Ocean Floor Stratigraphy

Locations of divergent plate boundaries and sense of plate motion indicated by arrows.
Map courtesy of NOAA National Geophysical Data Center.

One prediction of catastrophicNoah's Flood tectonic theories such as Runaway Subduction is that virtually all of the currently existing oceanic crust was created during one brief event, lasting perhaps only wekks or months. As shown above, these theories are in serious conflict with paleomagnetic data. Another way to test the Noah's Flood model is provided by the distribution of deep-sea sediments.

Oceanic sedimentation is controlled by several factors, including depth, proximity to detrital sources, and surface water productivity. Consider again the Pacific plate, and the sediments which are accumulating on its surface. At the East Pacific spreading ridge, where the oceanic crust is youngest, there is very little accumulated sediment. Moving northwest off of the rise and into deeper waters, carbonate and smaller amounts of siliceous sediments are found overlying oceanic crust. These become progressively thicker as one moves northwest. These sediments are accumulating at a rate of approximately 20-60mm/1000yr (Berger, 1974).

At a depth of about 4500m, which would be passed several hundred miles from the ridge, we reach the Carbonate Compensation Depth or CCD. The CCD represents the depth at which the rate of carbonate accumulation equals the rate of carbonate dissolution. As we continue our journey northwest, across a portion of the ocean floor which is below the CCD, the dominant sediment is siliceous oozes composed of radiolarian and diatom skeletal material. These sediments accumulate at a rate on the order of ~20mm/1000yr (Davis, 1986, p. 578).

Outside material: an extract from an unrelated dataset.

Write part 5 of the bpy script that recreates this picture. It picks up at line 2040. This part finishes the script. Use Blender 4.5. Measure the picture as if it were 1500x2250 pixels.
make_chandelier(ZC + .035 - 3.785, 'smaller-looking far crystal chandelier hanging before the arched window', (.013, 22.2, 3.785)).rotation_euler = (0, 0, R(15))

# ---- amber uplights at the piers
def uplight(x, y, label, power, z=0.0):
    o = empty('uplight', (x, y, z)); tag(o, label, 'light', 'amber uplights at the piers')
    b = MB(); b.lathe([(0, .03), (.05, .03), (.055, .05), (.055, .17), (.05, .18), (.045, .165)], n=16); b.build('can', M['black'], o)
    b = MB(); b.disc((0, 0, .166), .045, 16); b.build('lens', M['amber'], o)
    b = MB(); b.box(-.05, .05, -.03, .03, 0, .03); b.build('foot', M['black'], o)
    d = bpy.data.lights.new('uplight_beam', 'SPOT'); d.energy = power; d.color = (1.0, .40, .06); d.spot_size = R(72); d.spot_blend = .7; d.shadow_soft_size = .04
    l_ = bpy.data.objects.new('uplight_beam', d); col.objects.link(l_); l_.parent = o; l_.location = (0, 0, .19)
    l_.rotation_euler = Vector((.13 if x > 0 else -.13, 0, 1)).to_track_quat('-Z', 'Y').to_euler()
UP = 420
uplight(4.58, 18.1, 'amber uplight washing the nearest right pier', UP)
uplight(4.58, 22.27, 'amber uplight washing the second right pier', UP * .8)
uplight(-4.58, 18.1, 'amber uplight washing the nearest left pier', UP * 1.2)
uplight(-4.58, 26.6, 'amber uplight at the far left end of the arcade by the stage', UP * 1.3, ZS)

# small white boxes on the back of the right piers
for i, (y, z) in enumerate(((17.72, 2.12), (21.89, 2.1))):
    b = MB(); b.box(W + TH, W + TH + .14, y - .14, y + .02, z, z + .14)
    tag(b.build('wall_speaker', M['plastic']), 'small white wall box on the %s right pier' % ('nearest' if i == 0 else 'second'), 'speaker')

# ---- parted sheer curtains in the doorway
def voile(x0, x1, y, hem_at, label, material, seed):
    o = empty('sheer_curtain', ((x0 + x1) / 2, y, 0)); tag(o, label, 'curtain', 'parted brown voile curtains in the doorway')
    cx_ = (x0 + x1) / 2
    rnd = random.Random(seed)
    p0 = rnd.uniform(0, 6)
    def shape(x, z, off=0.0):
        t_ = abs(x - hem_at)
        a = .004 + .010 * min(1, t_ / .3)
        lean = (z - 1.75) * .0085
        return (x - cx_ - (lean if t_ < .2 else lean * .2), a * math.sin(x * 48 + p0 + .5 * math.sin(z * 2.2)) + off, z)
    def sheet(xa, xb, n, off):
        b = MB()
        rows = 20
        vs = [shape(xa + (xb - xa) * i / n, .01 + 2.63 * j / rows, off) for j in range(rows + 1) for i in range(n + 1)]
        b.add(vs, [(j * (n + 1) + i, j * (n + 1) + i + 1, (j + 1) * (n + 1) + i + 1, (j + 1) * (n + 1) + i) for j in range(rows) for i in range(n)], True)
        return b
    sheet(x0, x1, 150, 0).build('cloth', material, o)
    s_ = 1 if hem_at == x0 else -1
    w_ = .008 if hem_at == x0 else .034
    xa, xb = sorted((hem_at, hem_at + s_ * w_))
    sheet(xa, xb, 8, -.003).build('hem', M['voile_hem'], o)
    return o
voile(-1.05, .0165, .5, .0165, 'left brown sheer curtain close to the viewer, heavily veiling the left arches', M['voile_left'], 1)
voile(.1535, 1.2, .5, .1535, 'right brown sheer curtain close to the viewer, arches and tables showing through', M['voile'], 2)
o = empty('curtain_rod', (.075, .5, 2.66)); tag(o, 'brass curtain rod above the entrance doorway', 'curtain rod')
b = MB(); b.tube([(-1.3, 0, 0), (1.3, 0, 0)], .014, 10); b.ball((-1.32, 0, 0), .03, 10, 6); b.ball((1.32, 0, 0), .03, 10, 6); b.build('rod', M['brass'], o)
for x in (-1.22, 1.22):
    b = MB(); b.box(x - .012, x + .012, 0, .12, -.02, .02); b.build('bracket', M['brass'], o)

As we move further still, past the equator, the dominant sediment type is so-called brown or red-brown clay. These clays are mostly of terrigenous origin, and are composed largely of the minerals chlorite, illite, kaolinite, and montmorillonite. Quartz, volcanic ash, and micrometeorites are common as minor constituents. Accumulation rates of this material are very slow, on the order of 1mm/1000yr.

Now that we have described the types of sediment which are accumulating in various parts of of the Pacific Ocean, we are in a position to ask what we should expect to find if the Pacific plate has moved slowly along its current trajectory over long periods of time versus the alternative theory that the entire oceanic crust was created during the weeks or months of Noah's Flood. On the mainstream view of consistent, slow northwest motion of the Pacific plate away from the East Pacific Rise, we should expect to find oceanic basalts overlain by carbonates which accumulated between the ridge and the CCD, those would in turn be overlain by siliceous oozes accumulated below the CCD as the equator is passed, and those would in turn be overlain by red-brown clays which accumulated north of the equator. This sequence is in fact what we find, even on portions of the Pacific plate which are far north of the equator (Hezeen and MacGregor, 1973. The Evolution of the Pacific, Scientific American 229: 102-112; Heezen et la., 1973. Diachronous Deposits: A Kinematic Interpretation of the Post Jurassic Sedimentary Sequence on the Pacific Plate, Nature 241: 25-32).

[note: this sequence would vary according to what portion of the northern Pacific plate you examine. For instance, in the western Pacific, oceanic crust will pass through a red-brown clay accumulation zone both south and north of the equator, so the total sequence would be carbonate- brown clay- siliceous ooze- brown clay.]

This stratigraphic pattern indicates that the Pacific plate moved slowly enough from the ridge to the CCD for carbonate sediments to accumulate, and moved slowly enough from the CCD across the equatorial regions for siliceous sediments to accumulate. This distribution is not compatible with the creation of all oceanic crust within a matter of weeks or months, as per the Noah's Flood model.

Conclusion

YEC tectonic models in which Pangaea is rifted apart and its fragments displaced to more or less their present positions during Noah's Flood, about 4500 years ago, are not consistent with presently measured motions, with rates indicated for the Phanerozoic by radiometric data, or with the distribution of deep sea sediments.